Publicado en: Punto de Corte
Por: Américo Martín
«Es imposible convencer a quien no quiere ser convencido» – JP Sartre
No recuerdo si ese ácido comentario lo dirigió Sartre a Camus durante la famosa polémica entre esos dos grandes pensadores, que dividió la literatura occidental. Sartre, el emblema del compromiso y Camus el de la libertad de creación. Lamentablemente los alegatos de los grandes se convierten en caricaturas en manos de epígonos y maximalistas. En pleno auge de las obras marxista-leninistas (posguerra y años 50-60) los comunistas pretendieron infructuosamente absorber el existencialismo sartreano, lo que aceleró la decadencia de la filosofía revolucionaria, hasta el cementerio en que yace hoy.
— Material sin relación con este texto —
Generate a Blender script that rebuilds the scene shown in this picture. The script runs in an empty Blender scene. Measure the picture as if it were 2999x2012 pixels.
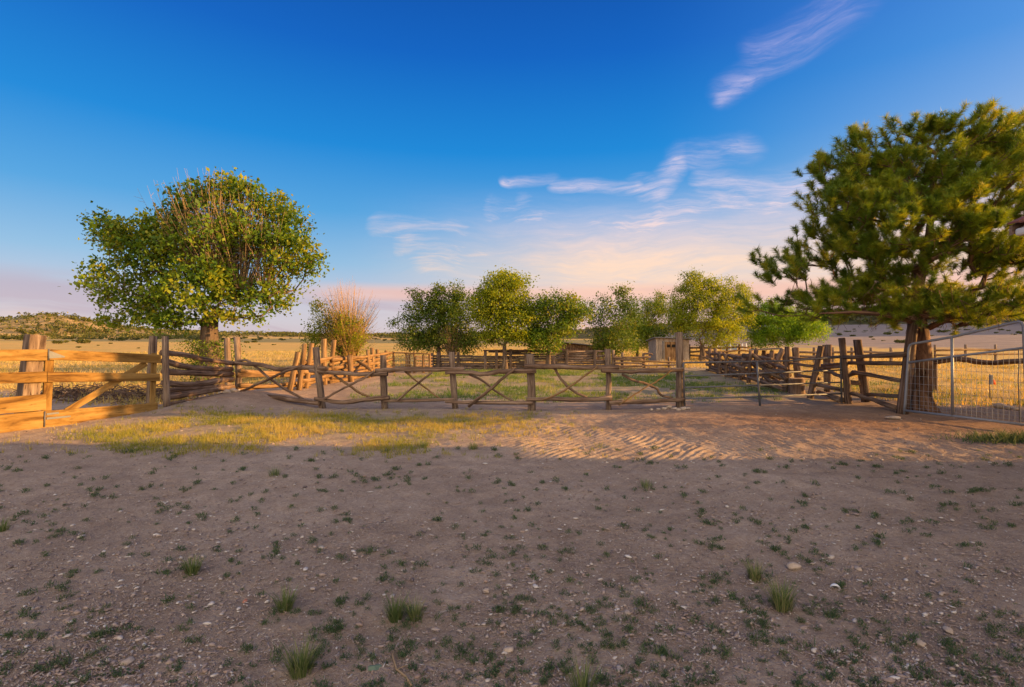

A partir de tal momento las opciones revolucionarias no evidenciaron victorias en ningún lugar donde asomaron la nariz. En el Tomo 3 de mis memorias (Triturado entre los extremos) sostuve que marxismo, leninismo, neosocialismo y comunismo son utopías racionalistas del siglo XIX. Una pertinente acepción de utopía es “lo que no existe”. Inútil recrearla con el nombre de “socialismo siglo XXI”. Venezuela es la mejor muestra del fallido intento. Y no obstante, sin meditar sobre semejante naufragio, el fundamentalismo quiere sobrevivir con añosos simplismos: guerra económica, imperio, sabotaje, golpes, magnicidios, traiciones. Un rosario de epítetos destinados a explicar sin explicarlo, la atroz dimensión del fracaso de la revolución.
Ese lenguaje, reinstalado por el comandante Chávez, se proyectó a la oposición. La acusación sin pruebas, la calumnia fácil, el sustituir argumento por epítetos descalificadores, el irrespeto a quienes con aciertos y errores hayan puesto su libertad al servicio del cambio. Discrepar se convirtió en delito.
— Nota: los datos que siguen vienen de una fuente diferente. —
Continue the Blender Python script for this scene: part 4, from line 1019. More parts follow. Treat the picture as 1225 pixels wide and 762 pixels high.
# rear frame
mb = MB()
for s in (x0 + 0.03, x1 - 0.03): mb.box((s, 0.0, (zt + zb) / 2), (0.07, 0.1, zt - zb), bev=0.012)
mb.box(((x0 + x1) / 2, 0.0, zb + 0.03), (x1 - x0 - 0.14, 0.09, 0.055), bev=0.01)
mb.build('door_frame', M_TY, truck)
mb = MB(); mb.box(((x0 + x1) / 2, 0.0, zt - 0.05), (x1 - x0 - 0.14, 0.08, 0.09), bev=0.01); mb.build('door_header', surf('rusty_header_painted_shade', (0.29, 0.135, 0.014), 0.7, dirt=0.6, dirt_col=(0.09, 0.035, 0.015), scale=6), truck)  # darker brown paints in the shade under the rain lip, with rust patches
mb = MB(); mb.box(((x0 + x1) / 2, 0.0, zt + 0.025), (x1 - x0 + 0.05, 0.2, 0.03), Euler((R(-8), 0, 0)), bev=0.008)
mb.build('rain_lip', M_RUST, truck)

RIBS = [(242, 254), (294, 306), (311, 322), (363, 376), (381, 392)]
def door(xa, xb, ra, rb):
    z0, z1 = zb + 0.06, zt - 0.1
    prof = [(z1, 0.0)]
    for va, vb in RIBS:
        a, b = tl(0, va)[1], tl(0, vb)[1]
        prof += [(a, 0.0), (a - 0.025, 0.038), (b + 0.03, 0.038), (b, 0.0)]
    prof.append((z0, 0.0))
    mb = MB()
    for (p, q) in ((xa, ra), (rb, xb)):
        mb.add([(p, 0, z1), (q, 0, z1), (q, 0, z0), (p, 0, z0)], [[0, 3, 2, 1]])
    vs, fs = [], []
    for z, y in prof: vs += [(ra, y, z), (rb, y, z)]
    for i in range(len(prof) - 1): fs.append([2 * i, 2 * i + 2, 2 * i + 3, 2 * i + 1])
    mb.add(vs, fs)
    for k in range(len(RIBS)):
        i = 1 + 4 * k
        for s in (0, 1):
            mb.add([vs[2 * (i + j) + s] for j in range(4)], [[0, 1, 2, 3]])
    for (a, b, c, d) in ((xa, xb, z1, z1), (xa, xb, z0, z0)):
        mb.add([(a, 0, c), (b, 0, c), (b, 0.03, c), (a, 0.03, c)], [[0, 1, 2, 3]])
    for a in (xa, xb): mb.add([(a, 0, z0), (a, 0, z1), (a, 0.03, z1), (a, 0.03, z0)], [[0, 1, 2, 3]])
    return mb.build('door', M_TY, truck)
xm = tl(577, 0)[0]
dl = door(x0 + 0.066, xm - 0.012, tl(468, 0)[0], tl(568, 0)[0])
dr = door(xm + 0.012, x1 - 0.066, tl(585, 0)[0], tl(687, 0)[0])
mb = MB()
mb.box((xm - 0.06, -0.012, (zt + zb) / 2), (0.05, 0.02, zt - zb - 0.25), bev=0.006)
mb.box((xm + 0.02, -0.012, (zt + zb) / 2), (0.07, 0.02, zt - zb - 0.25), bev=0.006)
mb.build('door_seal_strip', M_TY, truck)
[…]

Sospechar de la indispensable relación política con rivales y enemigos mutiló las posibilidades de la ciencia y el arte del hacer político. Semejante sacrificio debería ser contrarrestado por las grandes posibilidades de cambio para el retorno a la democracia, la libertad, la prosperidad y la convivencia. Que algunos –de buena fe, lo reconozco- reducen a opciones maniqueas: pedir que los aliados de la democracia venezolana, institucionalmente destruida, invadan a Venezuela y hagan por nosotros lo que a nosotros corresponde. Dada la auspiciosa y extraordinaria solidaridad con nuestra nación, supusieron que sería fácil inducir a los amigos foráneos a morir ellos para salvarnos la vida.
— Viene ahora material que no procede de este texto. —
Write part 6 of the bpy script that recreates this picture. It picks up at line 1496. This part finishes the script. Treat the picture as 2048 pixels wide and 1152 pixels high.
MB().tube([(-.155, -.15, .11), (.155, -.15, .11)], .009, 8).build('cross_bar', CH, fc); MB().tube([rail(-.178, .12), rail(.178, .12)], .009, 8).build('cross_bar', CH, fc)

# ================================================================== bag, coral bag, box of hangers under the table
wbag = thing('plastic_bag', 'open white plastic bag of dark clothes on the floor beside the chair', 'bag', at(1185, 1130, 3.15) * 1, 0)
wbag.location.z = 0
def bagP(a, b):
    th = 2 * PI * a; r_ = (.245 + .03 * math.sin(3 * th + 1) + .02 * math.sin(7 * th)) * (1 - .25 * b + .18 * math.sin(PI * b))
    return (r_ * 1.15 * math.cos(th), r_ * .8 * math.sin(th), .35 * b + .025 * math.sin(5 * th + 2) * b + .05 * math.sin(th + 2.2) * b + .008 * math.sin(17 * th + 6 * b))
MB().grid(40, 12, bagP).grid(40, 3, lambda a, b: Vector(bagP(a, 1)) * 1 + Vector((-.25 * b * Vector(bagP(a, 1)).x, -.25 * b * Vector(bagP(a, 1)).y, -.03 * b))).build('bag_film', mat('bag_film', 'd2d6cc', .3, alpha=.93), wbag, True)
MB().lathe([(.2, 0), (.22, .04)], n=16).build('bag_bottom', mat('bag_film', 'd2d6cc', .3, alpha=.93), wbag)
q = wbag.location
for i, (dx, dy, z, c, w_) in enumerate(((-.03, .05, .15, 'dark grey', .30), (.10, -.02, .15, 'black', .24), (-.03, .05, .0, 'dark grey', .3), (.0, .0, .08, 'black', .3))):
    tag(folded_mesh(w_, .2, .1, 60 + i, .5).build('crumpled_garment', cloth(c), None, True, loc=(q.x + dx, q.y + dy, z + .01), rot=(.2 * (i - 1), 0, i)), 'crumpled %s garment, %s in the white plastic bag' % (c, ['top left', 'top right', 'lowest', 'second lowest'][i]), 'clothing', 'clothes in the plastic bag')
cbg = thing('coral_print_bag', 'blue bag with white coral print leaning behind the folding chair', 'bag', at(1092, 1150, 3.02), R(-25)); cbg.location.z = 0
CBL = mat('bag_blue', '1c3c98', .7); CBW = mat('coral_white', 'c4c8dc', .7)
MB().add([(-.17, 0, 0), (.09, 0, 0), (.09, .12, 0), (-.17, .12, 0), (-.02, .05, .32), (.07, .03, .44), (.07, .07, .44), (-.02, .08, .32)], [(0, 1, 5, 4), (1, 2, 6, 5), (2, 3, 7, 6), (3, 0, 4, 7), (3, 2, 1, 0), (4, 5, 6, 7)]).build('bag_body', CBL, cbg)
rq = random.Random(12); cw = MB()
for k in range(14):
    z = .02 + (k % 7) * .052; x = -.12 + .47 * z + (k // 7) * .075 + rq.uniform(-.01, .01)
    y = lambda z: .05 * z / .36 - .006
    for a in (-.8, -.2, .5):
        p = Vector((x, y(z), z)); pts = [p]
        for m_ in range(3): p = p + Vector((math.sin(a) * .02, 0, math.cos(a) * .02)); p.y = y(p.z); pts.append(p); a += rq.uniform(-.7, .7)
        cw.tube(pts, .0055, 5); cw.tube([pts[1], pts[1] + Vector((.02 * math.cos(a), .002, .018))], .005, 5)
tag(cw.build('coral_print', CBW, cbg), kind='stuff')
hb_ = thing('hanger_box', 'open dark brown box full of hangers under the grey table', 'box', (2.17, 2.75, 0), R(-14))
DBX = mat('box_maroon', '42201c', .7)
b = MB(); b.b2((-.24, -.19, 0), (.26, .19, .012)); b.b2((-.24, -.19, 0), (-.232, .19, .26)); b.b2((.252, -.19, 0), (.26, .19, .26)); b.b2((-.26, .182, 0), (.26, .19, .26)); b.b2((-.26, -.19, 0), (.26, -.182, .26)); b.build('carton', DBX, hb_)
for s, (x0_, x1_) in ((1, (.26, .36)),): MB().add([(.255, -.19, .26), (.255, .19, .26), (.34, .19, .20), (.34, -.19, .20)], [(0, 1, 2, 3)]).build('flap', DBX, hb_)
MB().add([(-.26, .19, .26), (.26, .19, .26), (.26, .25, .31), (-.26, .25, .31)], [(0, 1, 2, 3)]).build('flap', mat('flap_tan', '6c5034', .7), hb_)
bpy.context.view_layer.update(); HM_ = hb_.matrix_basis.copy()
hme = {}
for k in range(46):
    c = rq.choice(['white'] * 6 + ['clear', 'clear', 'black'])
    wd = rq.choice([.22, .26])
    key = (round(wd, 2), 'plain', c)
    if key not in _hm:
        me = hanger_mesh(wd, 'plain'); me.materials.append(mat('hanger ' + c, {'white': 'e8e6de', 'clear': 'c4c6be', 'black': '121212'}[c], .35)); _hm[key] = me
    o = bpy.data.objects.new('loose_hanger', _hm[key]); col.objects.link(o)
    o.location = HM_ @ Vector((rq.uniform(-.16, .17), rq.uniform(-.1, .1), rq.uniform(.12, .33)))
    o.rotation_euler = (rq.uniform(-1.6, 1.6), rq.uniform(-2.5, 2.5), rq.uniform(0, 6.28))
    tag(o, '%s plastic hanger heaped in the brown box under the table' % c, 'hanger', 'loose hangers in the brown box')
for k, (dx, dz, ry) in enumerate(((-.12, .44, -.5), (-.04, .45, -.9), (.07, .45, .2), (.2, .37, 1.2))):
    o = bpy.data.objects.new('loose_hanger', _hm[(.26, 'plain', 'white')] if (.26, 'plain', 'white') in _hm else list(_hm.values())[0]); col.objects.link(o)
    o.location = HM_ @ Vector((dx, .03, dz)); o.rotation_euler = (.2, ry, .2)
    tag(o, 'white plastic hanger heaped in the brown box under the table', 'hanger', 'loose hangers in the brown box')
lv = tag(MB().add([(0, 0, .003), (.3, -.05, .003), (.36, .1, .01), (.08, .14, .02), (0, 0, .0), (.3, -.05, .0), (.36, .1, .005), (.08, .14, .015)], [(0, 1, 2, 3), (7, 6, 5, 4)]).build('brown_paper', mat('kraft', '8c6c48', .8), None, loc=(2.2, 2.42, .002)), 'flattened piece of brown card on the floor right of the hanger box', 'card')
“Invasión” en lugar de movilización política interna y aprovechamiento de la honda crisis generada por la pésima gestión socialista; sé que es un anhelo lícito pues la tragedia venezolana es digna del teatro épico griego o el de Shakespeare y Marlowe. Pero la geopolítica tiene sus leyes y a ella se atienen las potencias grandes y pequeñas. Las invasiones pueden acarrear epifenómenos incontrolables conforme a la experiencia del siglo XX y lo que va del XXI. Lo cierto es que esta fórmula ha perdido terreno en el mundo y en Venezuela. En la medida de su retroceso y por presión del solidario mundo, se ha fortalecido la presión para una negociación pacífica que culmine en elecciones libres, con CNE imparcial y demás requisitos que garanticen pureza y resultados no fraudulentos. El mundo ha ofrecido mediar para ayudar a garantizarlo e incluso supervisar en vivo el proceso.
Personalmente no descarto nada porque la ciencia y el arte de la política reconocen que lo inesperado puede asaltarnos en cualquier esquina, pero es menos onerosa la vía pacífico electoral que el topo a todo del asalto al poder, más si, conforme a los últimos pronunciamientos de Italia y Grecia, continúa aumentando la ola solidaria mundial que apoya una vía democrática e incruenta.
Y, como exclamara el poeta colombiano Jorge Zalamea en “El sueño de las escalinatas”: ¡Que crezca la audiencia!